U.S. Navy orders demo of Co-cure resin advanced combatant craft

Willard Marine will build the demo through an SBIR awarded to Structural Composites, Inc.

MarineLink.com reports that under this SBIR award contract modification, Willard Marine, Inc. (WMI, Anaheim, Calif.) will design, construct and test a fleet-ready version of an advanced combatant craft incorporating foam/fiberglass extrusion technology developed by Structural Composites Inc. (Melbourne, Fla.). The boat will be based on WMI’s standard U.S. Navy MK 3 RIB with a lightweight Steyr diesel engine and sterndrive propulsion.

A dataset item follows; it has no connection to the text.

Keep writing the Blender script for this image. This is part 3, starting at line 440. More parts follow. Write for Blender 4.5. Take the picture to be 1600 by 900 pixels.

According to WMI, the new, framed construction technique will eliminate the need for a traditional foam-core and fiberglass sandwich hull, resulting in a substantial reduction in overall boat weight with no sacrifice in strength and durability. The deck frames will not be connected directly to the hull beams, providing improved shock mitigation when operating in rough seas. The boat will also feature Structural Composites’ new Co-Cure resin and coating technology that has superior cracking resistance for demanding naval applications.

Ulrich Gottschling, president and CEO of WMI, said, “Willard Marine has built the most durable military RIBs for the U.S. Navy for more than 20 years, and we are committed to leading improvements through more innovative products, designs and production techniques. By partnering with Structural Composites on this advanced construction method, Willard Marine will potentially improve payload capacities while improving crew comfort, which are critical factors for our customers.”

Scott Lewit, president of Structural Composites, said, “This contract modification from the U.S. Navy allows us to integrate our newest composite advances into the recently selected lightweight engine technology from Steyr. The combined benefits of reduced structural and engine weight offer great synergistic benefits.”